EXERCISE: Below is a listing to transcribe in full and exactly; keep the pictures out.

DATA SEGMENT:
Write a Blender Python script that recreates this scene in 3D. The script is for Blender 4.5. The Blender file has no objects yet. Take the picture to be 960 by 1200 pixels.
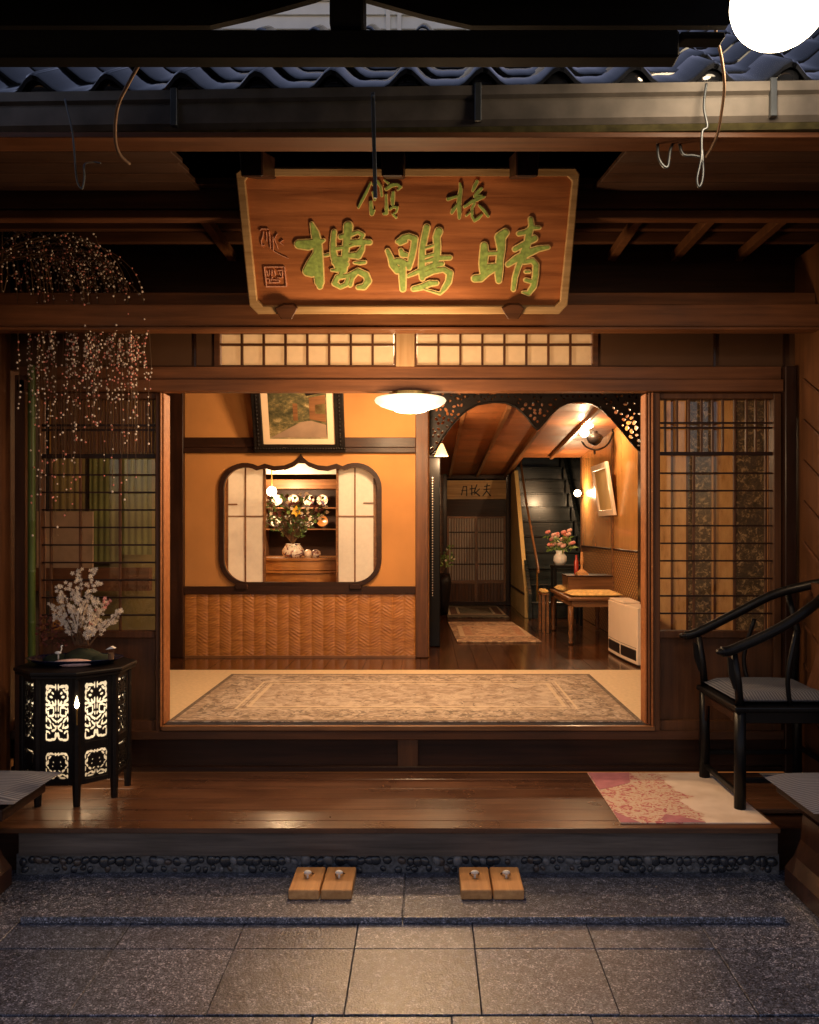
import bpy, math, random
import numpy as np
from mathutils import Vector, Matrix
from mathutils.geometry import tessellate_polygon
random.seed(7); rnd = random.Random(11)
SC = bpy.context.scene; COL = SC.collection
R = math.radians

# ------------------------------------------------------------------ camera, sky, sun, exposure
F = 960.0; CAMZ = 1.70
cam_d = bpy.data.cameras.new('camera'); cam = bpy.data.objects.new('camera', cam_d); COL.objects.link(cam)
cam_d.sensor_fit = 'HORIZONTAL'; cam_d.sensor_width = 36; cam_d.lens = 36
cam_d.shift_x = -20/960; cam_d.shift_y = 20/960
cam_d.clip_start = 0.05; cam_d.clip_end = 500
cam.location = (0, 0, CAMZ); cam.rotation_euler = (R(90), 0, 0)
SC.camera = cam
W = bpy.data.worlds.new('World'); SC.world = W; W.use_nodes = True
nt = W.node_tree; nt.nodes.clear()
sky = nt.nodes.new('ShaderNodeTexSky'); sky.sky_type = 'NISHITA'; sky.sun_disc = False
SUN_EL, SUN_ROT = R(6.0), R(12)
sky.sun_elevation = SUN_EL; sky.sun_rotation = SUN_ROT; sky.ozone_density = 2.6; sky.dust_density = .8
bg = nt.nodes.new('ShaderNodeBackground'); bg.inputs[1].default_value = 0.11
wo = nt.nodes.new('ShaderNodeOutputWorld'); tint = nt.nodes.new('ShaderNodeMix'); tint.data_type = 'RGBA'; tint.blend_type = 'MULTIPLY'; tint.inputs[0].default_value = 1; tint.inputs[7].default_value = (1.9, 1.1, .95, 1)
nt.links.new(sky.outputs[0], tint.inputs[6]); nt.links.new(tint.outputs[2], bg.inputs[0]); nt.links.new(bg.outputs[0], wo.inputs[0])
SC.view_settings.view_transform = 'Standard'; SC.view_settings.look = 'None'
SC.view_settings.exposure = 1.08; SC.view_settings.gamma = 1.0; SC.view_settings.use_curve_mapping = False
SC.cycles.use_denoising = True
SC.cycles.max_bounces = 8; SC.cycles.diffuse_bounces = 4; SC.cycles.glossy_bounces = 4; SC.cycles.transmission_bounces = 6
SC.cycles.sample_clamp_indirect = 4.0
WARM = (1.0, 0.65, 0.35)
LAMP = dict(room=19, inner=60, front=24, porch=7, sconce=26, corner=15, dish=28, lantern=2.3, cone=10)

def X(px, y): return (px-500)/F*y
def Z(py, y): return CAMZ+(620-py)/F*y
def P(px, py, y): return Vector((X(px, y), y, Z(py, y)))
GS = 0.036
def gz(y): return GS*y                       # the paved yard drains gently towards the street

# ------------------------------------------------------------------ materials
MATS = {}
def newmat(name):
    m = bpy.data.materials.new(name); m.use_nodes = True
    n = m.node_tree; n.nodes.clear()
    out = n.nodes.new('ShaderNodeOutputMaterial'); b = n.nodes.new('ShaderNodeBsdfPrincipled')
    n.links.new(b.outputs[0], out.inputs[0]); MATS[name] = m
    return m, n, b, out
def N(n, t, **k):
    o = n.nodes.new(t)
    for a, v in k.items():
        if a in o.inputs.keys(): o.inputs[a].default_value = v
        else: setattr(o, a, v)
    return o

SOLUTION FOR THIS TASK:
Write a Blender Python script that recreates this scene in 3D. The script is for Blender 4.5. The Blender file has no objects yet. Take the picture to be 960 by 1200 pixels.
import bpy, math, random
import numpy as np
from mathutils import Vector, Matrix
from mathutils.geometry import tessellate_polygon
random.seed(7); rnd = random.Random(11)
SC = bpy.context.scene; COL = SC.collection
R = math.radians

# ------------------------------------------------------------------ camera, sky, sun, exposure
F = 960.0; CAMZ = 1.70
cam_d = bpy.data.cameras.new('camera'); cam = bpy.data.objects.new('camera', cam_d); COL.objects.link(cam)
cam_d.sensor_fit = 'HORIZONTAL'; cam_d.sensor_width = 36; cam_d.lens = 36
cam_d.shift_x = -20/960; cam_d.shift_y = 20/960
cam_d.clip_start = 0.05; cam_d.clip_end = 500
cam.location = (0, 0, CAMZ); cam.rotation_euler = (R(90), 0, 0)
SC.camera = cam
W = bpy.data.worlds.new('World'); SC.world = W; W.use_nodes = True
nt = W.node_tree; nt.nodes.clear()
sky = nt.nodes.new('ShaderNodeTexSky'); sky.sky_type = 'NISHITA'; sky.sun_disc = False
SUN_EL, SUN_ROT = R(6.0), R(12)
sky.sun_elevation = SUN_EL; sky.sun_rotation = SUN_ROT; sky.ozone_density = 2.6; sky.dust_density = .8
bg = nt.nodes.new('ShaderNodeBackground'); bg.inputs[1].default_value = 0.11
wo = nt.nodes.new('ShaderNodeOutputWorld'); tint = nt.nodes.new('ShaderNodeMix'); tint.data_type = 'RGBA'; tint.blend_type = 'MULTIPLY'; tint.inputs[0].default_value = 1; tint.inputs[7].default_value = (1.9, 1.1, .95, 1)
nt.links.new(sky.outputs[0], tint.inputs[6]); nt.links.new(tint.outputs[2], bg.inputs[0]); nt.links.new(bg.outputs[0], wo.inputs[0])
SC.view_settings.view_transform = 'Standard'; SC.view_settings.look = 'None'
SC.view_settings.exposure = 1.08; SC.view_settings.gamma = 1.0; SC.view_settings.use_curve_mapping = False
SC.cycles.use_denoising = True
SC.cycles.max_bounces = 8; SC.cycles.diffuse_bounces = 4; SC.cycles.glossy_bounces = 4; SC.cycles.transmission_bounces = 6
SC.cycles.sample_clamp_indirect = 4.0
WARM = (1.0, 0.65, 0.35)
LAMP = dict(room=19, inner=60, front=24, porch=7, sconce=26, corner=15, dish=28, lantern=2.3, cone=10)

def X(px, y): return (px-500)/F*y
def Z(py, y): return CAMZ+(620-py)/F*y
def P(px, py, y): return Vector((X(px, y), y, Z(py, y)))
GS = 0.036
def gz(y): return GS*y                       # the paved yard drains gently towards the street

# ------------------------------------------------------------------ materials
MATS = {}
def newmat(name):
    m = bpy.data.materials.new(name); m.use_nodes = True
    n = m.node_tree; n.nodes.clear()
    out = n.nodes.new('ShaderNodeOutputMaterial'); b = n.nodes.new('ShaderNodeBsdfPrincipled')
    n.links.new(b.outputs[0], out.inputs[0]); MATS[name] = m
    return m, n, b, out
def N(n, t, **k):
    o = n.nodes.new(t)
    for a, v in k.items():
        if a in o.inputs.keys(): o.inputs[a].default_value = v
        else: setattr(o, a, v)
    return o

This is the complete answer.